- The request -
Retype exactly the lines below, beginning with the first and ending with the line where "from pxr import" appears.

- Dataset section -
------------------------------

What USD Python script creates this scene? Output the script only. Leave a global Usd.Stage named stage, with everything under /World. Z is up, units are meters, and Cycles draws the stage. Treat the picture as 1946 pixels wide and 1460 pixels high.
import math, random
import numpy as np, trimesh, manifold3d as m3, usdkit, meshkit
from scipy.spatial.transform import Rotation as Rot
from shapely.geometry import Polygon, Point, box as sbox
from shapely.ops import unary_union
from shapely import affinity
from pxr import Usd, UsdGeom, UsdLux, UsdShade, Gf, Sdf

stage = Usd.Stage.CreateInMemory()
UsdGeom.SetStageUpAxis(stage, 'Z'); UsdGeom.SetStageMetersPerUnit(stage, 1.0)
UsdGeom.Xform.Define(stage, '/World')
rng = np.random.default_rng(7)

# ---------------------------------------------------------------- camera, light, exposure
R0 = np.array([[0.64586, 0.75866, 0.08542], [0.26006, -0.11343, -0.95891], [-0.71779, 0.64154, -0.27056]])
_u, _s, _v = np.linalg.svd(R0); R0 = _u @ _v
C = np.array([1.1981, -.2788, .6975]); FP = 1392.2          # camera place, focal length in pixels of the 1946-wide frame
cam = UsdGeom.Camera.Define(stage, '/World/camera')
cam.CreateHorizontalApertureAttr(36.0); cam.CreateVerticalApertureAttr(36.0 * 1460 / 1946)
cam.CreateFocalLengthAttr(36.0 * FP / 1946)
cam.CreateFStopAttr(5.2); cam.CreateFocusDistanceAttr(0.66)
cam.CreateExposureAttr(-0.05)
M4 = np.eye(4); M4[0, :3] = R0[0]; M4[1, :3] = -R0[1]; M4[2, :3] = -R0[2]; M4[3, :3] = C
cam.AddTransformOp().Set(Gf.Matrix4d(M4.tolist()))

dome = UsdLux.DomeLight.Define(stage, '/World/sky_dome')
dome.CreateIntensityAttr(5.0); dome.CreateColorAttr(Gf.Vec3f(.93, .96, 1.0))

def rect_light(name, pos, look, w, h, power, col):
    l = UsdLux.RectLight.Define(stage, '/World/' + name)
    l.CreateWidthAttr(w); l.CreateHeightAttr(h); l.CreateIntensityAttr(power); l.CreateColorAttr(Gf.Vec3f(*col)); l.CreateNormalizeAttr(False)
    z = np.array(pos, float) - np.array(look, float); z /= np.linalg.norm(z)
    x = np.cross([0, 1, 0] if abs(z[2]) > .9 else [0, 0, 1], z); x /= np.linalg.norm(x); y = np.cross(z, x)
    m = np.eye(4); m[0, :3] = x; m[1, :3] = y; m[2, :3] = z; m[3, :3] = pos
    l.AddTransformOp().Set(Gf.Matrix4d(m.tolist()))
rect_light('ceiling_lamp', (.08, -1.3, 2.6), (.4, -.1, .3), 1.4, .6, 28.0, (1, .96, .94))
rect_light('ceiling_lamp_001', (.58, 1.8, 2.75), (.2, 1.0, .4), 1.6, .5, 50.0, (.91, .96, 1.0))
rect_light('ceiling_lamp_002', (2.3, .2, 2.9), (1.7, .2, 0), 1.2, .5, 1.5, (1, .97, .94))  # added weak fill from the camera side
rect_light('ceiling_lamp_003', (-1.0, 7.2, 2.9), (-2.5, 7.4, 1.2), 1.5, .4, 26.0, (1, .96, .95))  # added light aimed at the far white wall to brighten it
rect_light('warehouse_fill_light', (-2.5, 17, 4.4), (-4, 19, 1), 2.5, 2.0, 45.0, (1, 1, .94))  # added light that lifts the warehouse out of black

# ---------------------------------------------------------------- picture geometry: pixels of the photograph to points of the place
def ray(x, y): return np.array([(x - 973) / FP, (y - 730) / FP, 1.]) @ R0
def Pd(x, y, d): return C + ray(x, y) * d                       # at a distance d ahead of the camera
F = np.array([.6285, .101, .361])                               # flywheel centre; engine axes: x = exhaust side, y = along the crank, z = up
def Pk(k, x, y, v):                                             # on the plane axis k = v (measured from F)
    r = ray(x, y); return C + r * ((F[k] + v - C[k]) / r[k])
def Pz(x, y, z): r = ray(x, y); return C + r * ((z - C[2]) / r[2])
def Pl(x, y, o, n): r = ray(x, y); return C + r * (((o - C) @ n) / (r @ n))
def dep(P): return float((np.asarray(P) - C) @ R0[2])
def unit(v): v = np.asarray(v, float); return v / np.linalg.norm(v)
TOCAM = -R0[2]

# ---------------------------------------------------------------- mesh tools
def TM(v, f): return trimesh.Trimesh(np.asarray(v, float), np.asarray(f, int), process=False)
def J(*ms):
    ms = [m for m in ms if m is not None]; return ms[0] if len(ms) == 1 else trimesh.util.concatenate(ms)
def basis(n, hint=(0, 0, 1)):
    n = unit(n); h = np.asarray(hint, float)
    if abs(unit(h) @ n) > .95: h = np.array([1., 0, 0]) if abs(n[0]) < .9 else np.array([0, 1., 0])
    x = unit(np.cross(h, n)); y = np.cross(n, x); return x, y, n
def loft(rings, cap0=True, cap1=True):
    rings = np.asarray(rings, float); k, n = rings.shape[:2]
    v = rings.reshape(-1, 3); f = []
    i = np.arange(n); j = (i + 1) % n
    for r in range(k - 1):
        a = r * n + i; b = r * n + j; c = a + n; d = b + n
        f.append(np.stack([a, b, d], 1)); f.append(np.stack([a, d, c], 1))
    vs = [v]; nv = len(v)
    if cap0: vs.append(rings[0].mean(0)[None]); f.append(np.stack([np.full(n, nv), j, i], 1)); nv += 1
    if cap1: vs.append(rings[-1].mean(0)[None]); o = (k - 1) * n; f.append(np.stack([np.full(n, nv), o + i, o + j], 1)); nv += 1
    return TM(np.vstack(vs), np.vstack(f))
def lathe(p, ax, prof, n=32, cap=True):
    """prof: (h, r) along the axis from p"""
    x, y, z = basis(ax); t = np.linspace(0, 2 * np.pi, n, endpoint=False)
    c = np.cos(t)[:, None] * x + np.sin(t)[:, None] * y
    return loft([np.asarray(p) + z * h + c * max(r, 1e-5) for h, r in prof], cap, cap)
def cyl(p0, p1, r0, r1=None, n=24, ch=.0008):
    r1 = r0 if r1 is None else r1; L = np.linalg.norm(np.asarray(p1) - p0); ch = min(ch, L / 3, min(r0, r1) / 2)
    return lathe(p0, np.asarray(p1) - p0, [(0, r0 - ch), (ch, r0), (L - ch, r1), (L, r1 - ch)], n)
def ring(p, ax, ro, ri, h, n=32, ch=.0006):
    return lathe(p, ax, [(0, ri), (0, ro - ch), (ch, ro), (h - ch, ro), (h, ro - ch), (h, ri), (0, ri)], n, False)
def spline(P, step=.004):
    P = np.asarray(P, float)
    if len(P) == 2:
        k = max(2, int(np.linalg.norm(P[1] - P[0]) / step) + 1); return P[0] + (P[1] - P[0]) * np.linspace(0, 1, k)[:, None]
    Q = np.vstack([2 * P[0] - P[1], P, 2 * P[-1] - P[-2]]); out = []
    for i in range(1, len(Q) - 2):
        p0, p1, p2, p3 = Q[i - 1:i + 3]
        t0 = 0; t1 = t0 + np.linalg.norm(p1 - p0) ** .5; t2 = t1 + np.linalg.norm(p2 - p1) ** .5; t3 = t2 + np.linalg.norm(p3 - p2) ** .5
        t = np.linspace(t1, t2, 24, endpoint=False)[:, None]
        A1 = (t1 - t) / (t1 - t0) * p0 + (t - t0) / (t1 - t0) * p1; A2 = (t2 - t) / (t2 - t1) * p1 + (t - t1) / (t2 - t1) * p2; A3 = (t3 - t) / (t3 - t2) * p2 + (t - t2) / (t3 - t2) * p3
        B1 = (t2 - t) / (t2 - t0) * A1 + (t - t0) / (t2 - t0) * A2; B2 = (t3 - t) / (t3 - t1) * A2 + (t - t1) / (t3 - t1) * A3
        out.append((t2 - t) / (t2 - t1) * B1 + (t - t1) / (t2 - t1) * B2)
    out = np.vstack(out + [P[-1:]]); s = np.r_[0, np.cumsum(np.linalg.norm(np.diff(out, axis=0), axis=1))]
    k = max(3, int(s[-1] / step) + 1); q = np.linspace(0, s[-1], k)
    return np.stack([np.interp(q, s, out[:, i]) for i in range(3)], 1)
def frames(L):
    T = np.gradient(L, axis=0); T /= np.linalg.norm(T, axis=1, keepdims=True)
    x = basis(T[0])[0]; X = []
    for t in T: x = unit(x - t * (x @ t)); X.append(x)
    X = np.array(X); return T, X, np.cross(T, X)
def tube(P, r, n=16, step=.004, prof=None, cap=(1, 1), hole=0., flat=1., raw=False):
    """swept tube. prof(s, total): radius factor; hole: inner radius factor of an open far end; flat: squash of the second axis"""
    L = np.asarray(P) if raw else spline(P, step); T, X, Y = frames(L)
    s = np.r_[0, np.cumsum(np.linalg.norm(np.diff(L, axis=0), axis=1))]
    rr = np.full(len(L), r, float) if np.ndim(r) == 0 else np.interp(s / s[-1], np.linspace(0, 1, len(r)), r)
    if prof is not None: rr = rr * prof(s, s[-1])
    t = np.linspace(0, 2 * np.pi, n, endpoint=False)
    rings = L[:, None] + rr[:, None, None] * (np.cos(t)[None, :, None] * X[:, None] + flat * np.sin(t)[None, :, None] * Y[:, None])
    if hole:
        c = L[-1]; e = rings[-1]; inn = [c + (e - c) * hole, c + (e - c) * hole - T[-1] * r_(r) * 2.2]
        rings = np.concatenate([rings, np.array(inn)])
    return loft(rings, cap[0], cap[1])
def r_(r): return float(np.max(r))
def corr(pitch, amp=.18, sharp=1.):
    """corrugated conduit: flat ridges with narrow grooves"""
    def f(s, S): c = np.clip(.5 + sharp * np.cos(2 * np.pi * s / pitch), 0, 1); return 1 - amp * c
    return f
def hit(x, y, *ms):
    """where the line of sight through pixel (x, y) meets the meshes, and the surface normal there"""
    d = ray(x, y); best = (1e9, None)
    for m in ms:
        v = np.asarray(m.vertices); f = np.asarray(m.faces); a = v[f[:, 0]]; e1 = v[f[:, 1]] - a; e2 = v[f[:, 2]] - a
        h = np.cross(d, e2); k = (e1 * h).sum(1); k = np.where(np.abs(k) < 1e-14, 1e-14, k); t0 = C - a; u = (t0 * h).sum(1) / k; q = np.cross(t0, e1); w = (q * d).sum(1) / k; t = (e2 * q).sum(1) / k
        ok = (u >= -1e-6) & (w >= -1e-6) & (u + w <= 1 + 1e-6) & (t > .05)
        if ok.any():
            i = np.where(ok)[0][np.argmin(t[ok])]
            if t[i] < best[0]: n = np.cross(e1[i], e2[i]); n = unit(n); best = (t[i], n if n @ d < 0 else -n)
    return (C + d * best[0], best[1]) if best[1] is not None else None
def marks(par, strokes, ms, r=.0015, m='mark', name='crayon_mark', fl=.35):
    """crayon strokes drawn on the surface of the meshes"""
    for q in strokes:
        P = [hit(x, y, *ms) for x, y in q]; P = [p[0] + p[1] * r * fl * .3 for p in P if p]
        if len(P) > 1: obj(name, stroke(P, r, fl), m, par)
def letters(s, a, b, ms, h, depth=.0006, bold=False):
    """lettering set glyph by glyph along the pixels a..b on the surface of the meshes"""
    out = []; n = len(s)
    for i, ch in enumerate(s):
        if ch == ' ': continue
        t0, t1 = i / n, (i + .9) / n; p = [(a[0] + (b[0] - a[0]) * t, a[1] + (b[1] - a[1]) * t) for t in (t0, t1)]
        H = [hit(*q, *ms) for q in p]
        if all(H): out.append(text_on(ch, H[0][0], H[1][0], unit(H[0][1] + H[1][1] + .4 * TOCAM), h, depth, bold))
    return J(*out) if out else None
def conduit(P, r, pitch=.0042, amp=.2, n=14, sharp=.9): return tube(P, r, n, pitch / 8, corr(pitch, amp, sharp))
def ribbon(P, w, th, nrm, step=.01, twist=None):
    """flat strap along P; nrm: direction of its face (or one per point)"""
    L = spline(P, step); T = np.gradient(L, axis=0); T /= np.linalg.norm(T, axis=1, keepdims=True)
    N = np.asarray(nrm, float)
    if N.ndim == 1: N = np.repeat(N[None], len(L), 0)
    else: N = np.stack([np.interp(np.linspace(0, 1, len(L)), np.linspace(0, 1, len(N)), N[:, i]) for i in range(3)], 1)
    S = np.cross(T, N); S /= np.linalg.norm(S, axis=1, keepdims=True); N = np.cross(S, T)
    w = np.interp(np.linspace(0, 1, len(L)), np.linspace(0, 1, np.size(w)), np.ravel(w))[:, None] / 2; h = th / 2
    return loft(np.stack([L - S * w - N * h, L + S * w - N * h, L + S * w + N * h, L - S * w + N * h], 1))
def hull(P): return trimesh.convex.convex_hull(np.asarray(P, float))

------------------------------

- Task answer -
What USD Python script creates this scene? Output the script only. Leave a global Usd.Stage named stage, with everything under /World. Z is up, units are meters, and Cycles draws the stage. Treat the picture as 1946 pixels wide and 1460 pixels high.
import math, random
import numpy as np, trimesh, manifold3d as m3, usdkit, meshkit
from scipy.spatial.transform import Rotation as Rot
from shapely.geometry import Polygon, Point, box as sbox
from shapely.ops import unary_union
from shapely import affinity
from pxr import Usd, UsdGeom, UsdLux, UsdShade, Gf, Sdf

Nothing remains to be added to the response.